Welche Konsequenzen den Verein erwarten, vermochte er noch nicht abzuschätzen. Nachdem die Europäische Fußball-Union den wegen des Platzsturms beim Europa-League-Halbfinale gegen West Ham United verhängten Zuschauerausschluss für ein Spiel in einem internationalen Clubwettbewerb zur Bewährung ausgesetzt hatte, dürfen die Frankfurter als Wiederholungstäter aber wohl kaum auf Milde der UEFA hoffen.

Offen scheint lediglich, ob die Eintracht mit einem Geisterspiel bei der nächsten Heimpartie gegen Tottenham Hotspur am 4. Oktober bestraft wird oder bei einem der nächsten Auftritte in der Fremde auf die Unterstützung ihrer Anhänger verzichten muss. "Wenn ich eine Bestrafung fürchte, dann eher für ein Auswärtsspiel. Ich kann aber auch nicht ausschließen, dass die Bewährung für das Heimspiel durch die Geschichte betroffen ist", sagte Reschke.

"Ausgeartet"

Angesichts der Begleitumstände konnten die Eintracht-Profis ihren sportlichen Befreiungsschlag, durch den sie in der Gruppe D nach der Auftaktpleite gegen Sporting Lissabon wieder voll im Geschäft sind, nicht richtig auskosten. "Solche Szenen haben mit einem Champions-League-Spiel nichts zu tun“, kritisierte Kapitän Sebastian Rode. Und Nationaltorwart Kevin Trapp stellte fest: "Es ist unheimlich schade, dass es so ausgeartet ist."

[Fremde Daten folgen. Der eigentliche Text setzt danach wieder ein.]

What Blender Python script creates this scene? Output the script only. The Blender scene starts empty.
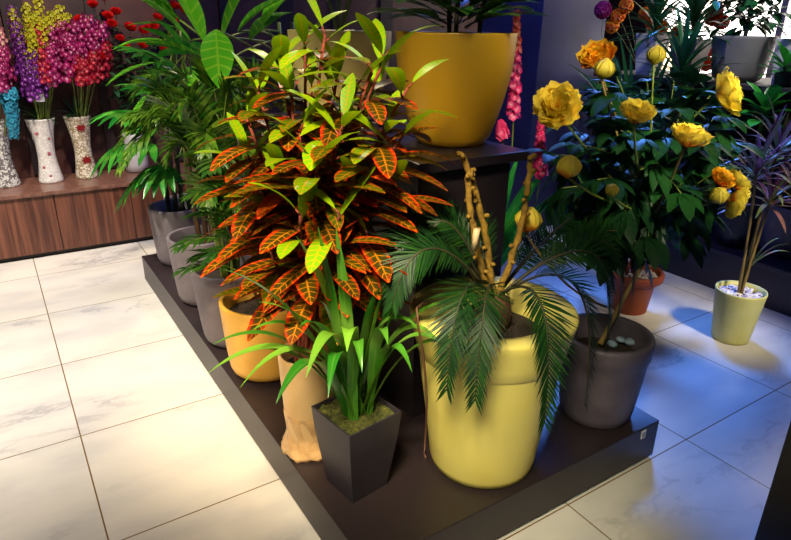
import bpy, math, random
from mathutils import Vector, Matrix
V = Vector
PI = math.pi
sc = bpy.context.scene
col = sc.collection

# ------------------------------------------------------------------ camera
CAM = V((0, 0, 1.5))
FPX = 612.6176
ROWS = None
def cam_rows():
    p, r, y = .381743, .0159146, -.5782991
    cy, sy, cp, sp, cr, sr = math.cos(y), math.sin(y), math.cos(p), math.sin(p), math.cos(r), math.sin(r)
    base = Matrix(((1, 0, 0), (0, 0, -1), (0, 1, 0)))
    Ry = Matrix(((cy, sy, 0), (-sy, cy, 0), (0, 0, 1)))
    Rx = Matrix(((1, 0, 0), (0, cp, -sp), (0, sp, cp)))
    Rz = Matrix(((cr, -sr, 0), (sr, cr, 0), (0, 0, 1)))
    return Rz @ Rx @ base @ Ry
M3 = cam_rows()
def ray(u, v):
    return M3.transposed() @ V(((u - 395.5) / FPX, (v - 270) / FPX, 1))
def aty(u, v, y):
    d = ray(u, v); return CAM + d * (y / d.y)
def atx(u, v, x):
    d = ray(u, v); return CAM + d * (x / d.x)
def atz(u, v, z):
    d = ray(u, v); return CAM + d * ((z - CAM.z) / d.z)

cd = bpy.data.cameras.new('camera'); cam = bpy.data.objects.new('camera', cd); col.objects.link(cam)
cd.sensor_width = 36; cd.lens = 36 * FPX / 791; cd.clip_start = .02; cd.clip_end = 100
R = Matrix((M3[0], -M3[1], -M3[2])).transposed().to_4x4()
cam.matrix_world = Matrix.Translation(CAM) @ R
sc.camera = cam

# ------------------------------------------------------------------ materials
def lin(c):
    if len(c) == 3 and max(c) > 1.001:
        c = tuple(x / 255 for x in c)
    return tuple((x / 12.92 if x <= .04045 else ((x + .055) / 1.055) ** 2.4) for x in c[:3]) + (1,)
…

Zumal sich der Bundesligist im Nachgang noch mit einem anderen Vorfall beschäftigen muss. Internetbilder hatten am Dienstagabend für Wirbel gesorgt, weil sie einen Eintracht-Fan beim Hitlergruß zeigen sollen. Die auf dem Video zu sehende Person habe sich noch während des Spiels beim Eintracht-Fanbeauftragten gemeldet und den Vorwurf einer antisemitischen Intention nachdrücklich zurückgewiesen, teilte der Verein später mit und kündigte an: "Eintracht Frankfurt wird diesen Vorgang und die Darstellung des Betreffenden ausführlich überprüfen."